今回は牡羊座の詩人について考察(あるいは鑑賞)していきたいと思う。
と、一言に牡羊座の詩人と言っても、ホロスコープで牡羊座が関わっている詩人は何故か数が多いため、一部の、また筆者のお気に入りというか、知ってもらいたい詩を紹介する。

心象のはひいろはがねから
あけびのつるはくもにからまり
のばらのやぶや腐植の湿地
いちめんのいちめんの諂曲模様
           宮沢賢治『春と修羅』

宮沢賢治は、今でこそ童話作家として有名だが、昔(大正・昭和くらい)は詩人として有名だったし、ファンも多かった。詩壇の天才とか言われたこともあったらしい(草野心平談)
出生時間は以下の通り
1896/8/27   12:00(出生時間不明)

宮沢賢治の太陽は乙女座だが、月星座は牡羊座(確定)である。
童話には乙女座の太陽がよく出ているが、詩には牡羊座の月や双子座の火星がよく出ている。
上記した『春と修羅』の詩はこの後、こう続く。

いかりのにがさまた青さ
四月の気層のひかりの底を
唾し はぎしりゆききする
おれはひとりの修羅なのだ

宮沢賢治は『銀河鉄道の夜』『雨ニモマケズ』などから利他的で自己犠牲的な宗教者、またはストイックで穏やかな求道者のイメージが広まっているようだが、詩ではまた違う顔を見せる。
この『春と修羅』では特に、自分の中の、どうしようもないほどの怒りや強いエネルギーを持て余しているのが伝わってくる。インドの好戦的な神である「修羅」という言葉を使っているのが、印象に残る。
さらに、この詩はこう続く。

まことのことばはうしなはれ
雲はちぎれてそらをとぶ
ああかがやきの四月の底を
はぎしり燃えてゆききする
おれはひとりの修羅なのだ

ちょうど今頃の、太陽の光のような詩で、これを見るたびにああ若いなあと思うのである。筆者は牡羊座の文学者が全体的に好きだが、この若々しさ、そこから来る無謀さ、強さを眩しく感じる。

宮沢賢治の詩は大自然の景色について書いた、乙女座らしいものが多い。そのため、素朴なイメージが持たれていると思う。
が、たまに妙に叙情的だったり、抽象的だったり、『春と修羅』のように気の強さが見える詩がある。
火星は双子座で、しかも乙女座の太陽とスクエアしている。双子座の火星はとっつきやすそうに見えて、実はかなりの反骨心を持ったファイターである。なので、本当は意外と気が強いし、目的のためには他人とぶつかることも辞さない強さがある。それを考えると、かなり葛藤の多い人だったのではないかと思う。
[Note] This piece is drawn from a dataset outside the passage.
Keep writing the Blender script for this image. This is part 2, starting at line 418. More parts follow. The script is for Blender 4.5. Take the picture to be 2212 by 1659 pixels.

『春と修羅』は青空文庫なら無料で読むことができる。下はKindle版。

どうやら、書籍では出ていないらしい。童話の方は児童文庫や絵本でやたら出版されているというのにである。詩人としての宮沢賢治は認知度が低さがよくわかる。童話はたくさんあるが、詩は2冊しか出てないというのもあるかもしれない。
この辺りは双子座や乙女座は散文より韻文が得意で、児童文学作家の多い牡羊座の月の影響かなあとも思う。


個人的には、童話よりも詩の方が宮沢賢治の本心というか本性がよく現れている気がして好ましいので、もっと詩人・宮沢賢治の知名度が上がって欲しいのだが。